日本は“少子・多ペット社会”? ワンコを増やして街おこし:郷好文の“うふふ”マーケティング(2/2 ページ)
犬と猫の数は合わせて約2500万匹、15歳未満の子どもは1750万人――。すでに日本は子どもより、ペットの方が多いのだ。ならばどうやって“共生”すればいいのか。そのヒントはお風呂にある……?
ペットを真ん中に、みんなを巻きこむ
ペットビジネスというとたいていは“擬人化ビジネス”。ペットシッター、ペット保険、ペットカフェにペットレストラン、ペットアパレルにペット肖像画など。捜索願いを出せばペット探偵、落命すればお葬式やお墓。人様にしてあげたいことがビジネスになる。

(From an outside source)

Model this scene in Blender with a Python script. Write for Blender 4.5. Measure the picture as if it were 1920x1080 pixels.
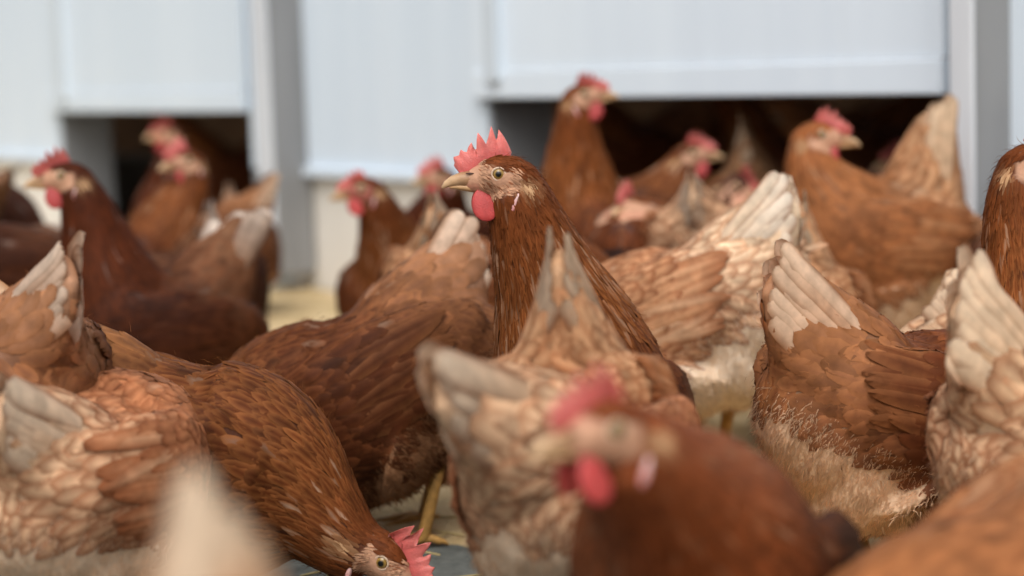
import bpy, bmesh, math, random
import numpy as np
from mathutils import Vector, Matrix
from mathutils.bvhtree import BVHTree
from mathutils.kdtree import KDTree

for o in list(bpy.data.objects):
    bpy.data.objects.remove(o, do_unlink=True)
scene = bpy.context.scene
COL = scene.collection
PI = math.pi
R = math.radians

# ---------------------------------------------------------------- camera
F_MM = 70.0
FPX = 1920 * F_MM / 36.0
CAM = np.array([0.0, 0.0, 0.465])
PITCH = math.atan((540 - 120) / FPX)
ROLL = R(1.9)
fwd = np.array([0, math.cos(PITCH), -math.sin(PITCH)])
rt0 = np.array([1.0, 0, 0])
up0 = np.cross(rt0, fwd)
rt = rt0 * math.cos(ROLL) - up0 * math.sin(ROLL)
up = up0 * math.cos(ROLL) + rt0 * math.sin(ROLL)
cd = bpy.data.cameras.new('camera')
cd.lens = F_MM; cd.sensor_width = 36.0; cd.clip_start = 0.02; cd.clip_end = 500
cd.dof.use_dof = True; cd.dof.focus_distance = 1.70; cd.dof.aperture_fstop = 3.1
cam = bpy.data.objects.new('camera', cd); COL.objects.link(cam)
M = Matrix(((rt[0], up[0], -fwd[0], CAM[0]), (rt[1], up[1], -fwd[1], CAM[1]), (rt[2], up[2], -fwd[2], CAM[2]), (0, 0, 0, 1)))
cam.matrix_world = M
scene.camera = cam

def at(px, py, d):
    """point of the place that stands d metres in front of the lens, seen at a pixel of the photograph"""
    return CAM + (fwd * FPX + rt * (px - 960) - up * (py - 540)) * (d / FPX)

# ---------------------------------------------------------------- sky, sun, exposure
SUN_EL, SUN_AZ = 55.0, 260.0     # azimuth the light comes from, degrees from +X counter-clockwise
w = bpy.data.worlds.new('World'); scene.world = w; w.use_nodes = True
nt = w.node_tree; nt.nodes.clear()
sky = nt.nodes.new('ShaderNodeTexSky'); sky.sky_type = 'NISHITA'; sky.sun_disc = False
sky.sun_elevation = R(SUN_EL); sky.sun_rotation = R(90 - SUN_AZ)
sky.air_density = 1.0; sky.dust_density = 6.0; sky.ozone_density = 0.6
bg = nt.nodes.new('ShaderNodeBackground'); bg.inputs['Strength'].default_value = 0.15
wo = nt.nodes.new('ShaderNodeOutputWorld')
hs_ = nt.nodes.new('ShaderNodeHueSaturation'); hs_.inputs['Saturation'].default_value = .30   # thin overcast greys the sky
nt.links.new(sky.outputs[0], hs_.inputs['Color']); nt.links.new(hs_.outputs[0], bg.inputs[0]); nt.links.new(bg.outputs[0], wo.inputs[0])
sd = bpy.data.lights.new('sun', 'SUN'); sd.energy = 0.95; sd.angle = R(60); sd.color = (1.0, 0.96, 0.90)
sun = bpy.data.objects.new('sun', sd); COL.objects.link(sun)
sv = Vector((math.cos(R(SUN_EL)) * math.cos(R(SUN_AZ)), math.cos(R(SUN_EL)) * math.sin(R(SUN_AZ)), math.sin(R(SUN_EL))))
sun.rotation_euler = sv.to_track_quat('Z', 'Y').to_euler(); sun.location = sv * 20
vs = scene.view_settings
vs.view_transform = 'Standard'; vs.look = 'None'; vs.exposure = 0.14; vs.gamma = 1.0; vs.use_curve_mapping = False
scene.cycles.use_denoising = True
scene.cycles.max_bounces = 6; scene.cycles.diffuse_bounces = 4; scene.cycles.transmission_bounces = 3

# ---------------------------------------------------------------- helpers
def srgb(r, g, b):
    f = lambda c: (c / 255 / 12.92) if c / 255 <= .04045 else ((c / 255 + .055) / 1.055) ** 2.4
    return np.array([f(r), f(g), f(b)])

def nrm(v):
    v = np.asarray(v, float)
    return v / (np.linalg.norm(v, axis=-1, keepdims=True) + 1e-12)

def tag(o, label=None, cat=None, group=None, kind=None):
    if label: o['label'] = label
    if cat: o['category'] = cat
    if group: o['group'] = group
    if kind: o['kind'] = kind
    return o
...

だが野中社長は米国のビジネスモデルを見た体験から、ペットオーナーや事業者を巻き込む社会型ビジネスモデルを展開する。フリーペーパー『Peiku Magazine(ペイクマガジン)』がその中核にある。
ペイクマガジンの最近のコンテンツを見ると、「ワンコとリゾート(ワンコも一緒に滞在できるリゾート)」「ドッグナビ(街のドッグ関連ショップの紹介)」「ペットにやさしい不動産」「ワンコとドライブ(読者モデルとペット起用)」「カリスマトリマー選手権」など盛りだくさん。そこにコンテンツ同士の相乗効果がある。
ワンコが住みやすい街は人も住みやすい
カリスマトリマー選手権を例にとろう。優秀なトリマーに腕をふるうチャンスを与え、所属店舗はPRできて、オーナーには自分の犬が表紙を飾るという名誉がある。「ウチの犬が表紙を飾る」となれば冊子をたくさんの友人に配るだろう。友人は「ウチの犬もぜひ載せたい!」と願う。ペクマガの設置店舗が増えれば、読者増につながり広告も増える。当のワンコは、たぶんおいしいエサにあずかれるだろう。
“犬も歩けばビジネス相乗効果”。なぜか? それはワンコが住みやすい街は、人にも住みやすいからだ。
ペット設備付きマンションは、立地が悪くても入居率がアップする。ペットに強い不動産会社も潤うし、ペットがらみのお店も増える。地域にペット散歩道が造られ、公園の公衆トイレにうんちダストが配置される。野中社長は「地方の廃校を活用して格安で泊まれるペットリゾートを造りたい」と話し、私は「都心の廃校や閉鎖保育園にドッグランを造ればいい」と返した。
ワンコで街おこし。お風呂好きのワンコが増えれば、街も人も生き生きとする。